[Task details]
Below is a listing to transcribe in full and exactly; keep the pictures out.

[Begin]

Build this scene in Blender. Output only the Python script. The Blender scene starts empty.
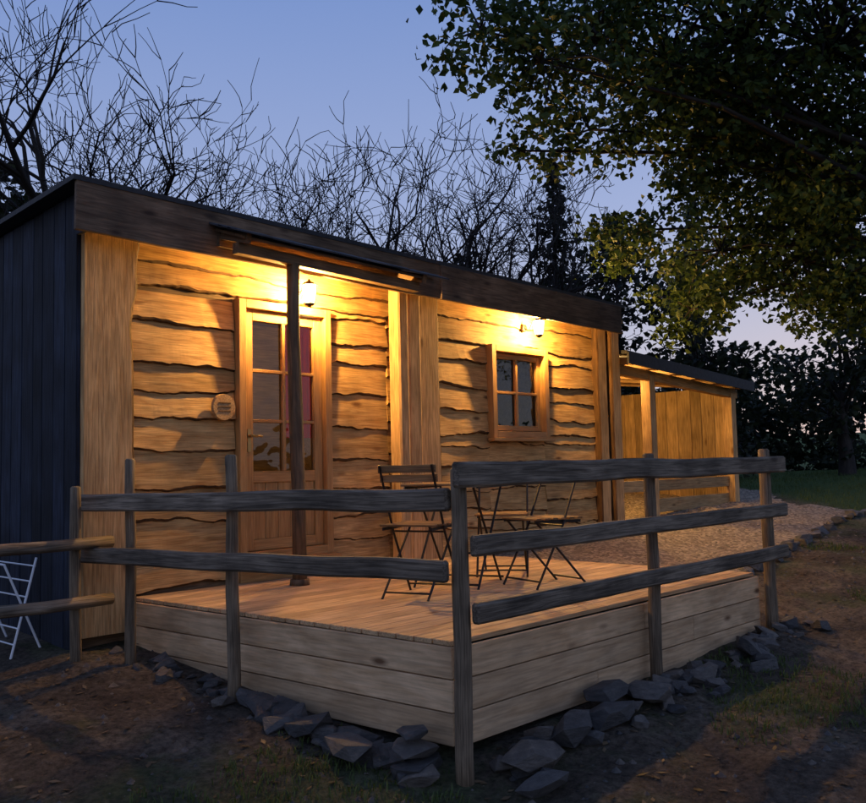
import bpy, bmesh, math, random
from mathutils import Vector, Matrix, noise
random.seed(7)
V=Vector
scene=bpy.context.scene
COL=scene.collection
# ------------------------------------------------------------------ helpers
def empty(name,loc=(0,0,0)):
    o=bpy.data.objects.new(name,None); o.location=loc; COL.objects.link(o); o.empty_display_size=0.2
    return o
class MB:
    def __init__(s): s.v=[];s.f=[];s.m=[];s.g=[];s.r=[]
    def add(s,vs,fs,mat=0,gc=None,rnd=None,mats=None):
        b=len(s.v); rnd=random.random() if rnd is None else rnd
        s.v+= [tuple(q) for q in vs]
        s.g+= [tuple(q) for q in (gc if gc else vs)]
        s.r+= [rnd]*len(vs)
        for i,f in enumerate(fs):
            s.f.append([b+k for k in f]); s.m.append(mats[i] if mats else mat)
    def beam(s,p0,p1,w,h,mat=0,up=(0,0,1),seg=1,wob=0.0,rnd=None):
        p0=V(p0);p1=V(p1);d=(p1-p0);L=d.length;d.normalize();up=V(up)
        if abs(d.dot(up))>0.99: up=V((0,1,0))
        sd=d.cross(up).normalized();u=sd.cross(d).normalized()
        off=V((random.random()*20,random.random()*20,random.random()*20))
        vs=[];g=[]
        ph=random.random()*50
        for i in range(seg+1):
            t=i/seg;c=p0+d*(L*t)
            if wob:
                c=c+sd*wob*noise.noise(V((t*L*1.3+ph,0,0)))+u*wob*noise.noise(V((t*L*1.3+ph,9,0)))
            k=1+(wob*4*noise.noise(V((t*L*2.5+ph,3,7))) if wob else 0)
            for a,b in ((-1,-1),(1,-1),(1,1),(-1,1)):
                vs.append(c+sd*(a*w/2*k)+u*(b*h/2*k)); g.append(V((t*L,a*w/2,b*h/2))+off)
        fs=[(3,2,1,0)]
        for i in range(seg):
            o=i*4
            for k in range(4): fs.append((o+k,o+(k+1)%4,o+4+(k+1)%4,o+4+k))
        o=seg*4; fs.append((o,o+1,o+2,o+3))
        s.add(vs,fs,mat,g,rnd)
    def tube(s,pts,rs,n=8,mat=0,cap=True,rough=0.0):
        off=V((random.random()*20,random.random()*20,random.random()*20))
        vs=[];g=[];L=0;prev=None
        for i,p in enumerate(pts):
            p=V(p)
            if i==0: d=V(pts[1])-p
            elif i==len(pts)-1: d=p-V(pts[i-1])
            else: d=V(pts[i+1])-V(pts[i-1])
            d.normalize()
            if prev is None:
                a=d.orthogonal().normalized()
            else:
                a=(prev-d*prev.dot(d)).normalized(); L+=(p-V(pts[i-1])).length
            prev=a; b=d.cross(a)
            for k in range(n):
                an=2*math.pi*k/n; rr=rs[i]
                if rough: rr*=1+rough*noise.noise(V((L*3,math.cos(an)*2+off.x,math.sin(an)*2)))
                q=a*math.cos(an)*rr+b*math.sin(an)*rr
                vs.append(p+q); g.append(V((L,math.cos(an)*rr,math.sin(an)*rr))+off)
        fs=[]
        for i in range(len(pts)-1):
            for k in range(n):
                fs.append((i*n+k,i*n+(k+1)%n,(i+1)*n+(k+1)%n,(i+1)*n+k))
        if cap:
            fs.append(tuple(range(n-1,-1,-1))); o=(len(pts)-1)*n; fs.append(tuple(range(o,o+n)))
        s.add(vs,fs,mat,g)
    def obj(s,name,mats,parent=None,smooth=False,bevel=0.0):
        me=bpy.data.meshes.new(name); me.from_pydata(s.v,[],s.f)
        for m in mats: me.materials.append(m)
        me.polygons.foreach_set("material_index",s.m)
        a=me.attributes.new("gc",'FLOAT_VECTOR','POINT'); a.data.foreach_set("vector",[c for q in s.g for c in q])
        a=me.attributes.new("rnd",'FLOAT','POINT'); a.data.foreach_set("value",s.r)
        if smooth: me.polygons.foreach_set("use_smooth",[True]*len(me.polygons))
        me.update()
        o=bpy.data.objects.new(name,me); COL.objects.link(o)
        if bevel:
            b=o.modifiers.new("bev",'BEVEL'); b.width=bevel; b.segments=1; b.limit_method='ANGLE'
        if parent: o.parent=parent
        return o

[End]

[Solution below]
Build this scene in Blender. Output only the Python script. The Blender scene starts empty.
import bpy, bmesh, math, random
from mathutils import Vector, Matrix, noise
random.seed(7)
V=Vector
scene=bpy.context.scene
COL=scene.collection
# ------------------------------------------------------------------ helpers
def empty(name,loc=(0,0,0)):
    o=bpy.data.objects.new(name,None); o.location=loc; COL.objects.link(o); o.empty_display_size=0.2
    return o
class MB:
    def __init__(s): s.v=[];s.f=[];s.m=[];s.g=[];s.r=[]
    def add(s,vs,fs,mat=0,gc=None,rnd=None,mats=None):
        b=len(s.v); rnd=random.random() if rnd is None else rnd
        s.v+= [tuple(q) for q in vs]
        s.g+= [tuple(q) for q in (gc if gc else vs)]
        s.r+= [rnd]*len(vs)
        for i,f in enumerate(fs):
            s.f.append([b+k for k in f]); s.m.append(mats[i] if mats else mat)
    def beam(s,p0,p1,w,h,mat=0,up=(0,0,1),seg=1,wob=0.0,rnd=None):
        p0=V(p0);p1=V(p1);d=(p1-p0);L=d.length;d.normalize();up=V(up)
        if abs(d.dot(up))>0.99: up=V((0,1,0))
        sd=d.cross(up).normalized();u=sd.cross(d).normalized()
        off=V((random.random()*20,random.random()*20,random.random()*20))
        vs=[];g=[]
        ph=random.random()*50
        for i in range(seg+1):
            t=i/seg;c=p0+d*(L*t)
            if wob:
                c=c+sd*wob*noise.noise(V((t*L*1.3+ph,0,0)))+u*wob*noise.noise(V((t*L*1.3+ph,9,0)))
            k=1+(wob*4*noise.noise(V((t*L*2.5+ph,3,7))) if wob else 0)
            for a,b in ((-1,-1),(1,-1),(1,1),(-1,1)):
                vs.append(c+sd*(a*w/2*k)+u*(b*h/2*k)); g.append(V((t*L,a*w/2,b*h/2))+off)
        fs=[(3,2,1,0)]
        for i in range(seg):
            o=i*4
            for k in range(4): fs.append((o+k,o+(k+1)%4,o+4+(k+1)%4,o+4+k))
        o=seg*4; fs.append((o,o+1,o+2,o+3))
        s.add(vs,fs,mat,g,rnd)
    def tube(s,pts,rs,n=8,mat=0,cap=True,rough=0.0):
        off=V((random.random()*20,random.random()*20,random.random()*20))
        vs=[];g=[];L=0;prev=None
        for i,p in enumerate(pts):
            p=V(p)
            if i==0: d=V(pts[1])-p
            elif i==len(pts)-1: d=p-V(pts[i-1])
            else: d=V(pts[i+1])-V(pts[i-1])
            d.normalize()
            if prev is None:
                a=d.orthogonal().normalized()
            else:
                a=(prev-d*prev.dot(d)).normalized(); L+=(p-V(pts[i-1])).length
            prev=a; b=d.cross(a)
            for k in range(n):
                an=2*math.pi*k/n; rr=rs[i]
                if rough: rr*=1+rough*noise.noise(V((L*3,math.cos(an)*2+off.x,math.sin(an)*2)))
                q=a*math.cos(an)*rr+b*math.sin(an)*rr
                vs.append(p+q); g.append(V((L,math.cos(an)*rr,math.sin(an)*rr))+off)
        fs=[]
        for i in range(len(pts)-1):
            for k in range(n):
                fs.append((i*n+k,i*n+(k+1)%n,(i+1)*n+(k+1)%n,(i+1)*n+k))
        if cap:
            fs.append(tuple(range(n-1,-1,-1))); o=(len(pts)-1)*n; fs.append(tuple(range(o,o+n)))
        s.add(vs,fs,mat,g)
    def obj(s,name,mats,parent=None,smooth=False,bevel=0.0):
        me=bpy.data.meshes.new(name); me.from_pydata(s.v,[],s.f)
        for m in mats: me.materials.append(m)
        me.polygons.foreach_set("material_index",s.m)
        a=me.attributes.new("gc",'FLOAT_VECTOR','POINT'); a.data.foreach_set("vector",[c for q in s.g for c in q])
        a=me.attributes.new("rnd",'FLOAT','POINT'); a.data.foreach_set("value",s.r)
        if smooth: me.polygons.foreach_set("use_smooth",[True]*len(me.polygons))
        me.update()
        o=bpy.data.objects.new(name,me); COL.objects.link(o)
        if bevel:
            b=o.modifiers.new("bev",'BEVEL'); b.width=bevel; b.segments=1; b.limit_method='ANGLE'
        if parent: o.parent=parent
        return o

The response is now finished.